Sacked Oxfam worker rehired months later
Inquiry is launched into vetting of consultant while former director in Haiti denies hiring prostitutes
Oxfam has admitted it rehired an aid worker sacked over the prostitutes scandal in Haiti. Gurpreet Singh was dismissed for misconduct in 2011 but just months later was employed by the charity as a consultant in Ethiopia. Oxfam is now investigating his conduct in Africa. It came as Roland van Hauwermeiren, Oxfam’s director in Haiti, yesterday broke his silence to insist that he had never hired prostitutes but was nevertheless “deeply ashamed” of his “mistakes”.
OXFAM has admitted that it rehired an aid worker it had sacked amid claims of using prostitutes in Haiti.
Gurpreet Singh was dismissed for sexual misconduct in 2011 but just months later was employed by the charity as a consultant in Ethiopia.
Oxfam is now investigating his conduct in Africa and said there was a need for a “sector-wide approach to the vetting and recruitment”.
A spokesman said: “Hiring Mr Singh, even in an emergency as a short-term consultant, was a serious error and should never have happened.”
Following allegations that he and three other men paid for sex with prostitutes – some of whom were alleged to be under-age – the men were sacked.
Three others, including Roland van Hauwermeiren, Oxfam’s director in Haiti, were allowed to leave before the investigation concluded. Mr van Hauwermeiren, 68, yesterday broke his silence to insist that he had never slept with prostitutes.
In a four-page open letter, he said that since going to the earthquake-hit Caribbean country in June 2010 for Oxfam, the only party he ever hosted was a “reception” for staff and donors.
However, he admitted he was “deeply ashamed” of his “mistakes”, adding that he was a “man of flesh and blood” and “no saint”, which had led to him having sex with a local “respecta- ble” adult female.
He said he told Oxfam investigators: “I have been intimate three times in my house with a respectable adult lady – not a victim of the earthquake, not a prostitute – whom I had met in Haiti when I was helping her younger sister and very young mum with diapers and powdered milk.”
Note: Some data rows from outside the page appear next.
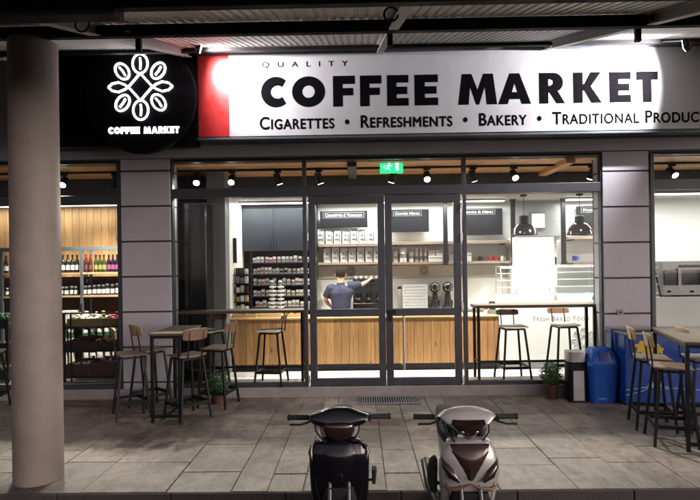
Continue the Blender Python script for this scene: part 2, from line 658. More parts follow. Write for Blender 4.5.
HEAVY = {
    'C': [arc(.5, .5, .5, .5, 48, 312, 40) + arc(.56, .5, .23, .21, 312, 48, 24)],
    'O': [arc(.5, .5, .5, .5, 0, 359, 48), arc(.5, .5, .19, .2, 0, 359, 32)],
    'F': [[(0, 0), (.44, 0), (.44, .36), (.92, .36), (.92, .6), (.44, .6), (.44, .73), (1, .73), (1, 1), (0, 1)]],
    'E': [[(0, 0), (1, 0), (1, .25), (.44, .25), (.44, .375), (.94, .375), (.94, .62), (.44, .62), (.44, .75), (1, .75), (1, 1), (0, 1)]],
    'M': [[(0, 0), (.27, 0), (.31, .58), (.46, 0), (.54, 0), (.69, .58), (.73, 0), (1, 0), (.9, 1), (.65, 1), (.5, .48), (.35, 1), (.1, 1)]],
    'A': [[(0, 0), (.29, 0), (.34, .16), (.66, .16), (.71, 0), (1, 0), (.65, 1), (.35, 1)], [(.42, .39), (.58, .39), (.5, .68)]],
    'R': [[(0, 0), (.36, 0), (.36, .36), (.39, .36), (.66, 0), (1, 0), (.72, .41)] + arc(.55, .68, .38, .32, -52, 90, 16) + [(0, 1)], [(.36, .58), (.36, .79), (.43, .79), (.53, .74), (.53, .64), (.44, .58)]],
    'K': [[(0, 0), (.34, 0), (.34, .4), (.38, .4), (.62, 0), (1, 0), (.62, .54), (.97, 1), (.6, 1), (.38, .62), (.34, .62), (.34, 1), (0, 1)]],
    'T': [[(.29, 0), (.71, 0), (.71, .72), (1, .72), (1, 1), (0, 1), (0, .72), (.29, .72)]],
}


def heavy_word(items, Y, m, parent, d=0.0008):
    cu = bpy.data.curves.new('heavy', 'CURVE')
    cu.dimensions = '2D'
    cu.fill_mode = 'BOTH'
    cu.extrude = d / 2
    for ch, x0, y0, x1, y1 in items:
        a, b, c, e = rectW(x0, y0, x1, y1, Y)
        us = [u for u, v in HEAVY[ch][0]]; u0, u1 = min(us), max(us)
        for loop in HEAVY[ch]:
            loop = [((u - u0) / (u1 - u0), v) for u, v in loop]
            sp = cu.splines.new('POLY')
            sp.points.add(len(loop) - 1)
            for p, (u, v) in zip(sp.points, loop):
                p.co = (a + u * (b - a), c + v * (e - c), 0, 1)
            sp.use_cyclic_u = True
    me = curve_mesh(cu)
    for v in me.vertices:
        v.co = (v.co.x, Y - v.co.z, v.co.y)
    return mesh_obj('lettering', me, m, parent)


def logo(mb, cx, cz, s, Y, t):
    """eight-petalled flower of coffee beans and leaves, drawn as tubes; s = half size"""
    def st(pts, closed=False):
        p = [(cx + x * s, Y, cz + z * s) for x, z in pts]
        mb.tube(p + ([p[0], p[1]] if closed else []), t, seg=6)
    def bean(bx, bz, rot, rx=.235, rz=.30):
        o, ca, sa = [], math.cos(rot), math.sin(rot)
        for k in range(20):
            a = 2 * PI * k / 20
            x, z = rx * math.cos(a), rz * math.sin(a)
            o.append((bx + x * ca - z * sa, bz + x * sa + z * ca))
        st(o, True)
        st([(bx + .6 * rz * sa, bz - .6 * rz * ca), (bx + .015 * ca, bz + .015 * sa), (bx - .6 * rz * sa, bz + .6 * rz * ca)])
    bean(0, .72, 0); bean(0, -.72, 0)
    for sx, sz in ((-1, 1), (1, 1), (-1, -1), (1, -1)):
        bean(sx * .56, sz * .49, R(35) * (1 if sx * sz < 0 else -1), .19, .27)
    for sx in (-1, 1):
        st([(sx * 1.0, 0), (sx * .88, .11), (sx * .68, .15), (sx * .48, .07), (sx * .34, -.04), (sx * .15, -.25), (0, -.43)])
        st([(sx * 1.0, 0), (sx * .88, -.11), (sx * .68, -.15), (sx * .48, -.07), (sx * .34, .04), (sx * .15, .25), (0, .43)])
    return mb


# ------------------------------------------------------------------ depths
YF = 7.72       # glazing plane
YP = 7.64       # front of the plinth and piers
ZI = 0.15       # inside floor level
YC = 8.75       # counter front
YB = 10.08      # back wall
XL, XR = -7.0, 7.2
CEIL = 3.45

# ------------------------------------------------------------------ ground
YK = 4.47
mb = MB()
xs = sorted(set([round(G(p, 489).x, 3) for p in (84, 168, 232, 268, 327, 387, 425, 500, 579, 640)]))
lo = xs[0]
while lo > -9:
    lo -= random.choice((.34, .5, .62)); xs.append(lo)
hi = max(xs)
while hi < 9:
    hi += random.choice((.34, .5, .62)); xs.append(hi)
xs = sorted(xs)
for a_, b_ in list(zip(xs, xs[1:])):
    if b_ - a_ > .42 and random.random() < .45: xs.append(a_ + (b_ - a_) * random.choice((.4, .5, .6)))
xs = sorted(xs)
g = 0.003
for a, b in zip(xs, xs[1:]):
    y = YK + 0.03 - random.uniform(0, .1)
    first = True
    while y < YP + .1:
        ln = random.choice((.34, .46, .6, .75))
        y2 = min(y + ln, YP + .1)
        ys = YK + 0.03 if first else y + g
        first = False
        if y2 - ys > .04:
            z = random.uniform(-.003, .003)
            jx = random.uniform(-.003, .003)
            mb.box((a + g + jx, ys, -.05), (b - g + jx, y2 - g, z))
        y = y2
o = mb.build('pavement', M['slab'], bevel=0.004, seg=1)
tag(o, kind='structure')
mb = MB(); mb.box((-9.6, YK + 0.03, -.12), (9.6, YP + .15, -.012))
tag(mb.build('pavement_bed', M['mortar']), kind='structure')
mb = MB()
x = -9.5
while x < 9.5:
    mb.box((x, YK, -.35), (x + .98, YK + .026, -.001))
    x += .985
tag(mb.build('kerb', M['kerb'], bevel=0.012), kind='structure')
mb = MB(); mb.box((-60, -60, -.35), (60, YK + .05, -.105))
tag(mb.build('road', M['road']), kind='structure')
mb = MB(); mb.box((-60, YK + .1, -.6), (60, 60, -.36))
tag(mb.build('ground', M['road']), kind='structure')

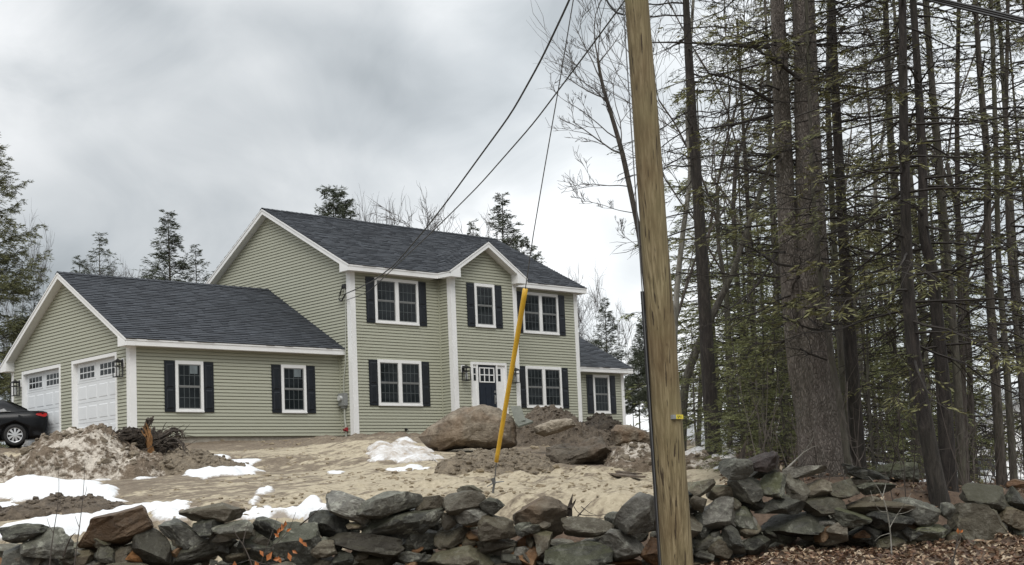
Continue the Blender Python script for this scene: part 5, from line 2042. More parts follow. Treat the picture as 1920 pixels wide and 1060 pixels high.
back_tree(HEM_A, 326, 380, 74, 'pointed dark hemlock rising behind the middle of the garage roof', 0.3, 1.05)
back_tree(HEM_B, 372, 448, 76, 'short thin hemlock against the left rake of the main gable', 1.3, 0.9)
back_tree(HEM_B, 190, 424, 78, 'sparse hemlock behind the garage roof peak', 2.0, 0.9)
back_tree(HEM_B, 150, 470, 74, 'low feathery hemlock next to the garage gable tip', 0.9, 0.9)
back_tree(BARE_B, 248, 452, 80, 'bare grey tree between the two hemlocks over the garage roof', 0.0, 0.75, name='bare_tree')
back_tree(BARE_B, 275, 470, 84, 'smaller bare tree hard by the pointed dark hemlock', 1.1, 0.6, name='bare_tree')
back_tree(HEM_C, 622, 333, 70, 'bushy dark hemlock above the main roof ridge', 0.5, 0.8)
back_tree(BARE_C, 682, 345, 78, 'slim upright bare tree next to the bushy hemlock over the ridge', 0.2, 0.7, name='bare_tree')
back_tree(BARE_C, 706, 336, 78, 'second slim bare tree of the pair over the main roof', 1.7, 0.8, name='bare_tree')
back_tree(BARE_B, 815, 346, 70, 'wide bare crown behind the main roof where the wires cross', 2.1, 0.85, name='bare_tree')
back_tree(BARE_A, 868, 395, 74, 'low bare twiggy crown just over the ridge before the short hemlock', 2.8, 0.7, name='bare_tree')
back_tree(HEM_A, 905, 402, 76, 'short dark hemlock behind the ridge above the entrance gable', 3.0, 0.75)
back_tree(HEM_A, 958, 348, 72, 'tall pointed dark hemlock behind the right end of the main roof', 4.0, 1.0)
back_tree(HEM_C, 1003, 432, 74, 'broad dark hemlock leaning out past the right roof slope', 2.2, 0.75)
back_tree(BARE_C, 1068, 478, 80, 'thin upright bare tree in the gap right of the main roof', 0.9, 0.7, name='bare_tree')
back_tree(BARE_B, 1112, 512, 78, 'pale bare tree over the side wing roof', 0.4, 0.75, name='bare_tree')
back_tree(BARE_A, 1165, 470, 84, 'tall pale bare tree right of the side wing', 3.4, 0.7, name='bare_tree')
back_tree(HEM_A, 1148, 552, 66, 'dark pointed hemlock just behind the side wing roof', 5.0, 0.95)
back_tree(HEM_C, 1204, 650, 63, 'low green hemlock beside the side wing wall', 1.0, 0.8)
back_tree(HEM_C, 1232, 590, 68, 'green hemlock half hidden by the utility pole', 2.4, 0.8)
# big hemlock at the left frame edge
HEM_L = proto(4, 'bark_dark', 'needle', H=17, r0=0.28, spread=7.0, start=0.05, nlimb=170, dens=6.5, foliage=1.0, size=1.8, elev=(0.0, 0.7), shape=0.6, sag=0.12, width=0.7)
PH[id(HEM_L)] = proto_height(HEM_L)
back_tree(HEM_L, -22, 225, 60, 'large dark hemlock at the left frame edge behind the car', 1.0, 0.82, group=None)
back_tree(HEM_B, 70, 520, 66, 'loose hemlock between the big left hemlock and the garage', 4.4, 1.1)
back_tree(BARE_A, 52, 350, 82, 'bare tree showing through beside the big left hemlock', 1.9, 0.6, name='bare_tree')

# --- trees of the wood on the right: trunks traced, limbs grown along them
def traced(name, label, pix, v, w0, w1, bark, seed, limbs=50, crown_from=0.15, foliage=0.6, dead=0.5, length=(0.8, 2.6), twig='twig_dark', needle='needle', extra=7.0, dens=6.0, size=1.0, elev=(-0.25, 0.3), flare=0.35, sides=12, sag=0.22, cat='tree', rough=0.04, bias=0.0, group='trees in the wood on the right'):
    """pix: pixels from the foot up; w0, w1 widths in pixels at the foot and at the top of the frame"""
    k = v / F
    P = [at(x, y, v) for x, y in pix]
    g = float(terrain(P[0][0], P[0][1]))
    P[0] = np.array([P[0][0], P[0][1], min(P[0][2], g) - 0.15])
    d = P[-1] - P[-2]
    d /= np.linalg.norm(d)
    if extra:
        P.append(P[-1] + d * extra)
    root = thing(name, label, cat, (P[0][0], P[0][1], g), group)
    rg = np.random.default_rng(seed)
    r_end = w1 * k / 2 if not extra else max(w1 * k / 2 * 0.55, 0.01)
    tm, C_, r = trunk_mesh(P, w0 * k / 2, r_end, sides, flare, seed, n=40, rough=rough)
    tm.build('trunk', M[bark], root, smooth=True)
    cr = MB()
    n = len(C_)
    L = np.concatenate([[0], np.cumsum(np.linalg.norm(np.diff(C_, axis=0), axis=1))])
    L /= L[-1]
    vis = 1.0
    for i in range(limbs):
        s = crown_from + (0.99 - crown_from) * (i + rg.random()) / limbs
        b = np.array([np.interp(s, L, C_[:, j]) for j in range(3)])
        rr = float(np.interp(s, L, r))
        ln = rg.uniform(*length) * (1 - 0.45 * s)
        e = elev[0] + (elev[1] - elev[0]) * s + rg.normal(0, 0.14)
        az = rg.uniform(0, 2 * math.pi)
        isdead = rg.random() < dead * (1.25 - s)
        limb(cr, rg, b, az, e, ln, min(rr * 0.25, 0.014) + 0.004, 0 if isdead else foliage * 0.85, 0.45, dens, sag, size * 0.86)
    cr.build('crown', [M[twig], M[needle]], root)
    return root


# the double pine
PINE_V = 19.5
pine = thing('pine_tree', 'massive twin trunked old pine with grey plated bark behind the wall', 'tree', ground_at(1545, PINE_V))
k = PINE_V / F
tm, C1, r1 = trunk_mesh([at(1552, 905, PINE_V), at(1536, 800, PINE_V), at(1530, 700, PINE_V), at(1524, 560, PINE_V), at(1519, 400, PINE_V), at(1513, 200, PINE_V), at(1507, 0, PINE_V), at(1500, -260, PINE_V), at(1494, -700, PINE_V)],
                        43 * k, 12 * k, 20, 0.28, 1, 60, 0.045)
tm.build('trunk', M['bark_pine'], pine, smooth=True)
tm, C2, r2 = trunk_mesh([at(1520, 800, PINE_V + .05), at(1500, 700, PINE_V + .05), at(1487, 600, PINE_V + .05), at(1476, 420, PINE_V + .05), at(1466, 200, PINE_V + .05), at(1457, 0, PINE_V + .05), at(1446, -260, PINE_V + .1), at(1436, -620, PINE_V + .1)],
                        24 * k, 10 * k, 16, 0.1, 2, 50, 0.045)
tm.build('trunk', M['bark_pine'], pine, smooth=True)
rg = np.random.default_rng(3)
cr = MB()
# the named bare limbs
for pts, r0 in (([(1442, 88), (1390, 86), (1330, 82), (1270, 79), (1215, 80)], 0.035), ([(1448, 192), (1420, 175), (1390, 155), (1350, 140), (1310, 135)], 0.03), ([(1447, 215), (1400, 228), (1350, 238), (1312, 242)], 0.025),
                ([(1460, 330), (1420, 322), (1380, 312), (1340, 318)], 0.03), ([(1500, 150), (1460, 118), (1430, 100), (1415, 92)], 0.035), ([(1460, 470), (1430, 520), (1400, 560), (1340, 595)], 0.02),
                ([(1490, 500), (1450, 495), (1420, 470), (1380, 455)], 0.02), ([(1560, 620), (1520, 618), (1490, 605), (1465, 595)], 0.018), ([(1550, 675), (1520, 665), (1500, 655)], 0.014), ([(1510, 590), (1530, 610), (1550, 615)], 0.012)):
    P = curve([at(x, y, PINE_V - 0.3 - 0.25 * i) for i, (x, y) in enumerate(pts)], 12)
    cr.tube(P, np.linspace(r0, 0.008, 12), 5, 0)
    for _ in range(9):
        s = rg.uniform(0.3, 1.0)
        b = P[int(s * 11)]
        d = (P[-1] - P[0]) / np.linalg.norm(P[-1] - P[0]) * 0.7 + rg.normal(0, 0.6, 3)
        d /= np.linalg.norm(d)
        ln = rg.uniform(0.2, 0.7)
        Q = b + d * (np.linspace(0, 1, 4) * ln)[:, None] + rg.normal(0, 0.02, (4, 3))
        cr.tube(Q, np.linspace(0.008, 0.002, 4), 3, 0)
for i in range(90):
    C_, r_ = ((C1, r1), (C2, r2))[i % 2]
    j = rg.integers(int(len(C_) * 0.33), len(C_) - 1)
    live = rg.random() < 0.4
    limb(cr, rg, C_[j], rg.uniform(0, 2 * math.pi), rg.normal(0.0, 0.2), rg.uniform(0.7, 2.4), 0.018, 0.7 if live else 0, 0.4, 6.0, 0.25, 0.95)
cr.build('crown', [M['twig_dark'], M['needle_olive']], pine)

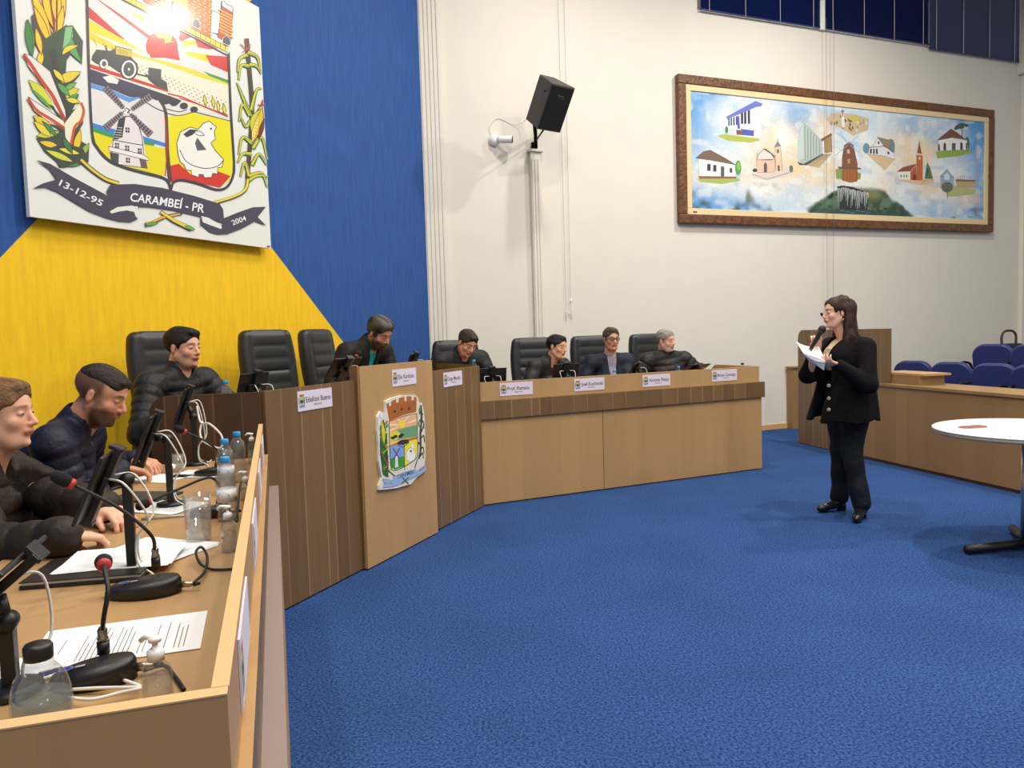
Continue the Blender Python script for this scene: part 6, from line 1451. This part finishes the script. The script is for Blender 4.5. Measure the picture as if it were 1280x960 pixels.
def jacket(mt, puffer=0.0, pitch=.055, collar='high', open_v=0.0, shirt=None, thick=1.0, name='jacket', tee=None, zipcol=None, cuff=.0, lapel=None, vox=.0085, tie=None):
    """a jacket over the body; puffer: depth of the quilting"""
    def fn(t, org, b):
        hip, N, C, SH, arms, f, r, up, sp, g = (b[k] for k in ('hip', 'N', 'C', 'SH', 'arms', 'f', 'r', 'up', 'spine', 'girth'))
        S = SDF(b['lo']-.02, b['hi']+.02, vox); k = thick
        rg = lambda p0: (puffer, pitch, p0) if puffer else None
        S.cap(hip+up*.0, C, .150*g*k, .160*g*k, .04, flat=(f, 1.22)); S.cap(C, N-sp*.085, .158*g*k, .105*k, .05, flat=(f, 1.22))
        S.cap(SH[-1]*.92+SH[1]*.08-sp*.005, SH[1]*.92+SH[-1]*.08-sp*.005, .068*k, .068*k, .05)
        if puffer:
            g0 = hip@sp
            S.warp(lambda P: -1.25*puffer*(np.abs(np.sin(math.pi*((P@sp)-g0)/pitch))**.6-.55))
        for s in (-1, 1):
            E_, Wt = arms[s]; dv = nrm(Wt-E_)
            S.cap(SH[s], E_, .072*k, .062*k, .018 if puffer else .03, ridge=rg(.2)); S.cap(E_, Wt+dv*cuff, .062*k, .044*k, .012, ridge=rg(.5)); S.cap(Wt+dv*(cuff-.012), Wt+dv*(cuff+.006), .040*k, .038*k, .006)
        for s in (-1, 1): S.cap(N-sp*.012+r*s*.05, SH[s]+up*.004, .052*k, .056*k, .04)
        if collar == 'high':
            S.cap(N-sp*.045, N+b['nk']*.050+f*.004, .080, .076, .02)
        elif collar == 'fold':
            S.cap(N-sp*.04, N+b['nk']*.032, .086, .080, .02)
        if not puffer: warp_noise(S, .0045, 22, int(abs(org[0]*100)) % 50)
        else: warp_noise(S, .0025, 30, 5)
        # neck hole and front opening
        top = N+b['nk']*.16
        S.cap(N-sp*(.02 if collar else .05), top, .062, .070, .004, mode='sub')
        if open_v:
            ctr = lambda q: q
            mid_ = N+f*.10-sp*.0; bot = hip+(N-hip)*(1-open_v)+f*.15
            a_ = N+b['nk']*.06+f*.09; S.cap(a_, bot, .062, .012, .006, mode='sub', flat=(f, .35))
        if zipcol: pass
        o = S.build(name, mt, t, org, smooth=0 if puffer else 1)
        if shirt or tee:
            S = SDF(b['lo'], b['hi'], .008)
            S.cap(hip, C, .132*g, .140*g, .04, flat=(f, 1.22)); S.cap(C, N-sp*.085, .138*g, .092, .05, flat=(f, 1.22)); S.cap(SH[-1]*.85+SH[1]*.15, SH[1]*.85+SH[-1]*.15, .056, .056, .05)
            if shirt: S.cap(N-sp*.03, N+b['nk']*.030, .072, .066, .015)
            S.cap(N-sp*.03, top, .058, .066, .004, mode='sub')
            if shirt: S.cap(N+b['nk']*.06+f*.075, N-sp*.06+f*.09, .026, .004, .004, mode='sub')
            S.build('shirt', shirt or tee, t, org, smooth=1)
        return o
    return fn
NP_ = np.array
def V(*a): return np.array(a, float)
# --- two councillors at the near left desk
fL = hdv(HL+90)
rL = AL+UL*1.99+NL*.98
hc = aty(0, 518, 2.47)
seated('fair-haired man in a dark brown padded jacket, cut by the left picture edge', .12, (rL[0], rL[1], .60), 76, hc-V(.075, .0, .165), hc, headrot(84, 2), 
       {'R': (V(-1.235, 2.06, .905), (.55, .75, -.25), (.1, .15, -1), (-.6, .5, .1), .95, 1.0, 1.0, True), 'L': (V(-1.28, 2.38, .91), (.8, -.5, -.2), (0, 0, -1), (-.3, -.9, 0), .8)},
       (222, 170, 144), (92, 66, 42), 'short', jacket(cloth('brown_padded_jacket', (40, 31, 25), .6), .009, .085, 'fold', .26, tee=cloth('charcoal_vest', (44, 46, 48), .8), thick=1.12, vox=.0065),
       .0045, fullness=.6, girth=1.1, eyes=True, skinargs=dict(brow=(110, 78, 54), hair=(92, 66, 42), fade=.5), elbows={'R': (-.3, -.5, -1), 'L': (-.3, .6, -1)})
rN = AL+UL*2.52+NL*.93
hc = aty(126, 494, 3.02)
seated('bearded man with faded haircut in a navy quilted jacket, reading over the left desk', .12, (rN[0]-.02, rN[1], .60), 78, hc-V(.120, -.01, .125), hc, headrot(88, 24, -3),
       {'R': (V(-1.60, 3.09, .915), (.75, .55, -.3), (0, 0, -1), (-.5, .8, 0), .8), 'L': (V(-1.67, 3.34, .915), (.9, -.25, -.2), (0, 0, -1), (0, -1, 0), .7)},
       (208, 152, 122), (34, 26, 22), 'fade', jacket(cloth('navy_quilted_nylon', (22, 24, 46), .42, spec=.5), .010, .048, 'high', .20, tee=cloth('black_tee', (18, 18, 20), .85), thick=1.06, vox=.006),
       .0045, fullness=.35, girth=1.08, skinargs=dict(beard=(42, 30, 24), beard_amt=.88, hair=(36, 27, 22), fade=.80, brow=(30, 22, 18)), elbows={'R': (-.2, -.7, -1), 'L': (-.2, .7, -1)})
# --- middle dais
hm = (HM+90)
def midp(s, n, z): p = AM+UM*s+NM*n; return V(p[0], p[1], z)
def rgtp(s, n, z): p = GR+UR*s+NR*n; return V(p[0], p[1], z)
hc = aty(229, 435, 4.38)
seated('dark-haired man in a black quilted jacket looking right, seated before the yellow wall', .25, midp(.24, .98, .72), hm-2, hc+V(-.030, .0, -.150), hc, headrot(108, 3, 0),
       {'R': (midp(-.08, .47, 1.06), (.8, .3, 0), (0, 0, -1), (0, 1, 0), .6), 'L': (midp(.42, .40, 1.06), (.8, -.3, 0), (0, 0, -1), (0, -1, 0), .6)},
       (218, 164, 138), (24, 20, 20), 'quiff', jacket(cloth('black_quilted_nylon', (26, 26, 28), .42, spec=.5), .009, .055, 'high', .05, tee=cloth('dark_tee', (20, 20, 22), .85), thick=1.06),
       .005, fullness=.5, girth=1.15, shoulders=.205, eyes=True, skinargs=dict(brow=(30, 24, 20), beard=(70, 52, 44), beard_amt=.25))
hc = aty(474, 416, 5.72)
seated('man with wavy greying hair, black jacket and turquoise shirt bowing over the central podium', .25, (hc[0]-.40, hc[1]+.20, .74), 118, hc-V(.100, -.040, .095), hc, headrot(122, 32, 4),
       {'R': (hc+V(-.06, -.28, -.37), (.8, -.2, -.3), (0, 0, -1), (.2, .9, 0), .7), 'L': (hc+V(.14, -.02, -.37), (.6, -.8, -.3), (0, 0, -1), (-.5, -.8, 0), .7)},
       (198, 144, 116), (30, 26, 25), 'wavy', jacket(cloth('black_wool_jacket', (27, 25, 24), .7), 0, .05, 'fold', .62, tee=None, shirt=cloth('turquoise_shirt', (30, 160, 176), .7), thick=1.06),
       .0055, fullness=.3, girth=1.12, shoulders=.215, hcol2=(104, 98, 92), skinargs=dict(beard=(36, 30, 28), beard_amt=.9, brow=(28, 22, 20)))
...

He added: “I have never given them money. I have never visited a brothel, a nightclub or a bar in Haiti.”
In 2011 in Haiti, he said he warned a male colleague over “problematic sexual behaviour” towards a female aid worker, but that an investigation found it was “her word against his”.
He went on: “But I have fed rumours that I was also implicated in these scandals. As a director I should have led by example and I have compromised myself and the organisation.”
He added the allegations were “ruining” him and his family, and that his children had disowned him.
He rejected as “nonsense” claims that he and his staff hired prostitutes in Chad during the civil war in 2006. Anyone using prostitutes in the “puritan Muslim country” would end up with his “throat slit on the street the next day”, he added.
Mr van Hauwermeiren admitted he was fired from his job at the emergency relief charity Merlin after dancing and flirting with prostitutes in Liberia in 2004. He insisted that although he had no contact with the prostitutes he accepted that his bosses were right to fire him. He urged people to continue supporting Oxfam, stressing that it was a “professional and honest humanitarian organisation” which did not deserve to have its reputation destroyed.
Last night, he told Flemish TV: “Less professional journalists have described Oxfam as a tool to organise a sexual orgy through money from honest citizens. That is absolutely not true.”
Meanwhile, Penny Mourdant, the International Development Secretary, met Lynne Owens, director general of the National Crime Agency, to discuss the growing scandal.